• **COLLECTED MATERIAL**:
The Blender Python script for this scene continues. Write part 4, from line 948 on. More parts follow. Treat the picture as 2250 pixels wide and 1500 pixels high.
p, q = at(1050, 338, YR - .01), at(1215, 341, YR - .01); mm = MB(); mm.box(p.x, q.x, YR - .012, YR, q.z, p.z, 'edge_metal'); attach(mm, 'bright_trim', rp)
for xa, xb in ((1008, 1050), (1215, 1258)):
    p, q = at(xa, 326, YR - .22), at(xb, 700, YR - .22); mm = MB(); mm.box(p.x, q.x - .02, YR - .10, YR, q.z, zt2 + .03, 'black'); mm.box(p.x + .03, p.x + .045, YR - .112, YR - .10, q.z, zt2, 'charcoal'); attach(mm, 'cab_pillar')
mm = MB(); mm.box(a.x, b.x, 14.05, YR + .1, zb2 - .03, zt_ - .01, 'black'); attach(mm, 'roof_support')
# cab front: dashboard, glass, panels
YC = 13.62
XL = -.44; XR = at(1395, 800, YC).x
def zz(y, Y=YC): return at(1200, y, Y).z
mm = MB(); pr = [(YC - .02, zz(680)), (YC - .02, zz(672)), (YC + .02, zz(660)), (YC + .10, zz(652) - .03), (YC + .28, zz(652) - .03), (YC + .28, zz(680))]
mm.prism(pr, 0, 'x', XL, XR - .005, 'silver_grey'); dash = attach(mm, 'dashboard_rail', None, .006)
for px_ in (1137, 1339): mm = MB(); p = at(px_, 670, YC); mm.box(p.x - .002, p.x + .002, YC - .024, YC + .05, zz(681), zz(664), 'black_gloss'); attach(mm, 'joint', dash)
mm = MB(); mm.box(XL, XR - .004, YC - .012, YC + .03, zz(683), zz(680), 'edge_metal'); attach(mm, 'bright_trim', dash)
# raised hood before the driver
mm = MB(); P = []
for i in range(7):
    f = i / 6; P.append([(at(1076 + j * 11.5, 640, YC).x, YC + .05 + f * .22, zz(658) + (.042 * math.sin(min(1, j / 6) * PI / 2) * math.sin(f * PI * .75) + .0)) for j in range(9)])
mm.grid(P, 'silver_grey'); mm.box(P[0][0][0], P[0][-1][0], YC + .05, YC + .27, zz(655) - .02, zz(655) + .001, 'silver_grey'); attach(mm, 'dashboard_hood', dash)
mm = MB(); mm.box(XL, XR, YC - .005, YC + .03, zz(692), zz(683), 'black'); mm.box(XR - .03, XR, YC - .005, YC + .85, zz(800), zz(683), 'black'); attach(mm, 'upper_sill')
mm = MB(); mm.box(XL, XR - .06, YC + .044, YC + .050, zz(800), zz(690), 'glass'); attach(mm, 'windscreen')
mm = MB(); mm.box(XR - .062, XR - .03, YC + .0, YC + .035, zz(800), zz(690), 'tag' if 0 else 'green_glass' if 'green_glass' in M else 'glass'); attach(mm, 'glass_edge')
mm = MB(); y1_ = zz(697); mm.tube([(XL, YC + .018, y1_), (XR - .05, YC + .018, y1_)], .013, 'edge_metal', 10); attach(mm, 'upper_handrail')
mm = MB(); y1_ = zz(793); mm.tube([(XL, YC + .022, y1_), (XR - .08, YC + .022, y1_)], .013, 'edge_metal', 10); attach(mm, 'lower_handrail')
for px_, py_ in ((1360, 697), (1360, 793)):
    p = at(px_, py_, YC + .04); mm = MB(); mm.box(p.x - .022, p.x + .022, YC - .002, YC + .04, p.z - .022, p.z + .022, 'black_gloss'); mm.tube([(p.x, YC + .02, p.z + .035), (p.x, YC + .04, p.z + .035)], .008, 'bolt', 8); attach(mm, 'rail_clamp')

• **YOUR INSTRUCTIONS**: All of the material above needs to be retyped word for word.

• **SOLUTION BELOW**:
The Blender Python script for this scene continues. Write part 4, from line 948 on. More parts follow. Treat the picture as 2250 pixels wide and 1500 pixels high.
p, q = at(1050, 338, YR - .01), at(1215, 341, YR - .01); mm = MB(); mm.box(p.x, q.x, YR - .012, YR, q.z, p.z, 'edge_metal'); attach(mm, 'bright_trim', rp)
for xa, xb in ((1008, 1050), (1215, 1258)):
    p, q = at(xa, 326, YR - .22), at(xb, 700, YR - .22); mm = MB(); mm.box(p.x, q.x - .02, YR - .10, YR, q.z, zt2 + .03, 'black'); mm.box(p.x + .03, p.x + .045, YR - .112, YR - .10, q.z, zt2, 'charcoal'); attach(mm, 'cab_pillar')
mm = MB(); mm.box(a.x, b.x, 14.05, YR + .1, zb2 - .03, zt_ - .01, 'black'); attach(mm, 'roof_support')
# cab front: dashboard, glass, panels
YC = 13.62
XL = -.44; XR = at(1395, 800, YC).x
def zz(y, Y=YC): return at(1200, y, Y).z
mm = MB(); pr = [(YC - .02, zz(680)), (YC - .02, zz(672)), (YC + .02, zz(660)), (YC + .10, zz(652) - .03), (YC + .28, zz(652) - .03), (YC + .28, zz(680))]
mm.prism(pr, 0, 'x', XL, XR - .005, 'silver_grey'); dash = attach(mm, 'dashboard_rail', None, .006)
for px_ in (1137, 1339): mm = MB(); p = at(px_, 670, YC); mm.box(p.x - .002, p.x + .002, YC - .024, YC + .05, zz(681), zz(664), 'black_gloss'); attach(mm, 'joint', dash)
mm = MB(); mm.box(XL, XR - .004, YC - .012, YC + .03, zz(683), zz(680), 'edge_metal'); attach(mm, 'bright_trim', dash)
# raised hood before the driver
mm = MB(); P = []
for i in range(7):
    f = i / 6; P.append([(at(1076 + j * 11.5, 640, YC).x, YC + .05 + f * .22, zz(658) + (.042 * math.sin(min(1, j / 6) * PI / 2) * math.sin(f * PI * .75) + .0)) for j in range(9)])
mm.grid(P, 'silver_grey'); mm.box(P[0][0][0], P[0][-1][0], YC + .05, YC + .27, zz(655) - .02, zz(655) + .001, 'silver_grey'); attach(mm, 'dashboard_hood', dash)
mm = MB(); mm.box(XL, XR, YC - .005, YC + .03, zz(692), zz(683), 'black'); mm.box(XR - .03, XR, YC - .005, YC + .85, zz(800), zz(683), 'black'); attach(mm, 'upper_sill')
mm = MB(); mm.box(XL, XR - .06, YC + .044, YC + .050, zz(800), zz(690), 'glass'); attach(mm, 'windscreen')
mm = MB(); mm.box(XR - .062, XR - .03, YC + .0, YC + .035, zz(800), zz(690), 'tag' if 0 else 'green_glass' if 'green_glass' in M else 'glass'); attach(mm, 'glass_edge')
mm = MB(); y1_ = zz(697); mm.tube([(XL, YC + .018, y1_), (XR - .05, YC + .018, y1_)], .013, 'edge_metal', 10); attach(mm, 'upper_handrail')
mm = MB(); y1_ = zz(793); mm.tube([(XL, YC + .022, y1_), (XR - .08, YC + .022, y1_)], .013, 'edge_metal', 10); attach(mm, 'lower_handrail')
for px_, py_ in ((1360, 697), (1360, 793)):
    p = at(px_, py_, YC + .04); mm = MB(); mm.box(p.x - .022, p.x + .022, YC - .002, YC + .04, p.z - .022, p.z + .022, 'black_gloss'); mm.tube([(p.x, YC + .02, p.z + .035), (p.x, YC + .04, p.z + .035)], .008, 'bolt', 8); attach(mm, 'rail_clamp')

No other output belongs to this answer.